In the later scriptures in the New Testament, we hear resonances from many of these selected passages in Hebrew Scripture. Jesus, the prophet of Nazareth, stands in this tradition and speaks “the voice of the Lord”, so the call for justice and righteousness sits at the heart of who we are, as people of faith, heirs of this tradition, in the 21st century. As we read and hear these prophetic passages week after week, we are invited to reflect more deeply on how these ancient words, particular to their original time and place, can yet be for us the word of God to us, in our time, in our place.
See further at https:// johntsquires.com/2021/08/16/justice-and-only-justice-you-shall-follow/
You use the wording of “voice of the Lord”. I’ve always known it as The Word of The Lord that came to a prophet, connecting it with God speaking and also Jesus as The Word.

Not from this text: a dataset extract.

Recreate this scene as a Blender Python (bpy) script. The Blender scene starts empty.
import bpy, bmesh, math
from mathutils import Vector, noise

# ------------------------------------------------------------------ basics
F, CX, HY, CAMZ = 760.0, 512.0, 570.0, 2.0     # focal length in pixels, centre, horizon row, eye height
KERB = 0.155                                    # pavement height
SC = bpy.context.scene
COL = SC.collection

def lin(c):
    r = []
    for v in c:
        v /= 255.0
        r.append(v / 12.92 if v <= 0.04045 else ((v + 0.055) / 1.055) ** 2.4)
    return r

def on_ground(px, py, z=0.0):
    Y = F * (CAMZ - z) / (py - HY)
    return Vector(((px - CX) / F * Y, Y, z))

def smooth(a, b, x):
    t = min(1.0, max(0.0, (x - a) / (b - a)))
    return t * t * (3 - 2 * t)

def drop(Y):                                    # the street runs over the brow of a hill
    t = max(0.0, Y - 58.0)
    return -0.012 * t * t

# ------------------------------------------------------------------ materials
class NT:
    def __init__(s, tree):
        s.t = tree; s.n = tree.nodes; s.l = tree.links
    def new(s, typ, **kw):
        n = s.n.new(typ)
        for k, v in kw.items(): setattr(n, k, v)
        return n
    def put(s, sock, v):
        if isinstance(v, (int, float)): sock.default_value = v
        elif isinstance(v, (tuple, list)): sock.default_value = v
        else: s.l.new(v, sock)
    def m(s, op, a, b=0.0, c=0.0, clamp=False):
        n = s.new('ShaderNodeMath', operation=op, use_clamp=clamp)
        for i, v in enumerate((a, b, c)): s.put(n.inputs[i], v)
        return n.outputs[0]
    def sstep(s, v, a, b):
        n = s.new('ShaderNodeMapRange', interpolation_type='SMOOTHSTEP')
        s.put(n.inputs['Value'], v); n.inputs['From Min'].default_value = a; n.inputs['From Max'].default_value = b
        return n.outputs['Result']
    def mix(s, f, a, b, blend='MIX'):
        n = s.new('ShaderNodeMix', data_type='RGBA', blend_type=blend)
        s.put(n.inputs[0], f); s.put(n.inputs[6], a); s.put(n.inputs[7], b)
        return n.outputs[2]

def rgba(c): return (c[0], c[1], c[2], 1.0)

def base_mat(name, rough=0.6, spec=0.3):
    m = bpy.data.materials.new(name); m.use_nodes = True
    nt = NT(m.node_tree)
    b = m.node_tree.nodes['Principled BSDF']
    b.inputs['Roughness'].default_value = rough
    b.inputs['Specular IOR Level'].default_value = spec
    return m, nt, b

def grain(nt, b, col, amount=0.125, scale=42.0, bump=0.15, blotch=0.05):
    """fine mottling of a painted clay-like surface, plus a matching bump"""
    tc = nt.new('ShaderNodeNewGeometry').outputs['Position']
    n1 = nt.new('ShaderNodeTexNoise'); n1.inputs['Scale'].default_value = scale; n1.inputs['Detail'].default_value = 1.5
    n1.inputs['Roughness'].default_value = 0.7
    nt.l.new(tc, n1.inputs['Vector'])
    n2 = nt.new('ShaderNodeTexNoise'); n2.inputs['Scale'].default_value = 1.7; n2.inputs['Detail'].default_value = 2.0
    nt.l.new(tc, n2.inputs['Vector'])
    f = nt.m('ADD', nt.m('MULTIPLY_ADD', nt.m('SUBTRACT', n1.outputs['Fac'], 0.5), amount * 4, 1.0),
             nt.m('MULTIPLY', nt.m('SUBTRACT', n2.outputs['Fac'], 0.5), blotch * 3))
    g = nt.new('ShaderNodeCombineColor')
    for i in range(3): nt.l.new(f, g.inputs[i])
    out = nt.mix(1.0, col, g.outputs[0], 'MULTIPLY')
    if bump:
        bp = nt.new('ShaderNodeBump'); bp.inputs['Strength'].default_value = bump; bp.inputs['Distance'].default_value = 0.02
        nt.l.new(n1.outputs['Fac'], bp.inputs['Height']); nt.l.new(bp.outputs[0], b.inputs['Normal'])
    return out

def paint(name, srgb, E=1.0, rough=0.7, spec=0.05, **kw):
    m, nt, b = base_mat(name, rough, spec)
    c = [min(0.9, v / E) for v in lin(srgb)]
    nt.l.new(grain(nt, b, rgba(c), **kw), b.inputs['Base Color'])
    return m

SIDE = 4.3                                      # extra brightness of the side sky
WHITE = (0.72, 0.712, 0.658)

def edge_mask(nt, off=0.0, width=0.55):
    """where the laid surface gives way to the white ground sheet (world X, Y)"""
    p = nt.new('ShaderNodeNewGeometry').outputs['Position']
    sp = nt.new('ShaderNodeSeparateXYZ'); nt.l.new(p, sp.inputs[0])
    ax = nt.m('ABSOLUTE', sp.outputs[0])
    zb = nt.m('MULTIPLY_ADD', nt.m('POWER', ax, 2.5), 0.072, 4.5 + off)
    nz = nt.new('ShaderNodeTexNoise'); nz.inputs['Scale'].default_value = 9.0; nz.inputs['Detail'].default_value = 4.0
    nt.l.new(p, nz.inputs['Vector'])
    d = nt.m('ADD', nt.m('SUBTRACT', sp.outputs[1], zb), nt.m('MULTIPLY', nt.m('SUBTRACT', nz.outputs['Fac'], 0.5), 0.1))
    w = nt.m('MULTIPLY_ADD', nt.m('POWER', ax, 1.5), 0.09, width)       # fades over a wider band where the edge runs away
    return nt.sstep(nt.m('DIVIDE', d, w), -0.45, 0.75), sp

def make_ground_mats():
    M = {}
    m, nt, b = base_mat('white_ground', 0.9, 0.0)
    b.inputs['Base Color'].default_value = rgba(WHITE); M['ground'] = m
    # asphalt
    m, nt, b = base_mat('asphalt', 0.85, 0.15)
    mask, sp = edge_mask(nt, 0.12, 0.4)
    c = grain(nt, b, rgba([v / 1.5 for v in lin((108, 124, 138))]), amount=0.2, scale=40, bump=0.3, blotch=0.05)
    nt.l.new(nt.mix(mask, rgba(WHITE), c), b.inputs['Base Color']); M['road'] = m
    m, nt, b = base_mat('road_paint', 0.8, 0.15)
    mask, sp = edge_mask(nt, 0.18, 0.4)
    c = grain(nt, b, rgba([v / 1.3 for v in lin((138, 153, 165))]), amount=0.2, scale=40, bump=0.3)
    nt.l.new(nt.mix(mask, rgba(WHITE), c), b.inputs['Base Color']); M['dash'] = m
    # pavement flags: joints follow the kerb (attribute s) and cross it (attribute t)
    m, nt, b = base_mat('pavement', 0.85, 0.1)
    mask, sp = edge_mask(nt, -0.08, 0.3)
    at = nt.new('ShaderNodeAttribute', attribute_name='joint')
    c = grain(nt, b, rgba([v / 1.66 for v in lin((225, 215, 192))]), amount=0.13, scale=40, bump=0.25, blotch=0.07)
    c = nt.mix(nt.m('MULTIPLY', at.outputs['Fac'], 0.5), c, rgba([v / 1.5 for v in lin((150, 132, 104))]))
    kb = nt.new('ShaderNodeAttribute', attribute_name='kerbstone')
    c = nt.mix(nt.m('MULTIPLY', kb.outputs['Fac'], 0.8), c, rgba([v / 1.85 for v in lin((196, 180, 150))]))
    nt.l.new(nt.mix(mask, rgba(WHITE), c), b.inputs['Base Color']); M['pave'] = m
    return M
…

God spoke through the prophets and lastly through His Son.
Are there nuances of language and translation that I am missing?
The phrase “the voice of the Lord” appears 37 times in Hebrew Scripture (at least, in the NRSV)—and also at Acts 7:31, retelling the encounter that Moses had with God on Mount Sinai. It think it’s just a terminological variation. And I am certainly NOT claiming that the prophets spoke “as Jesus, the Word”.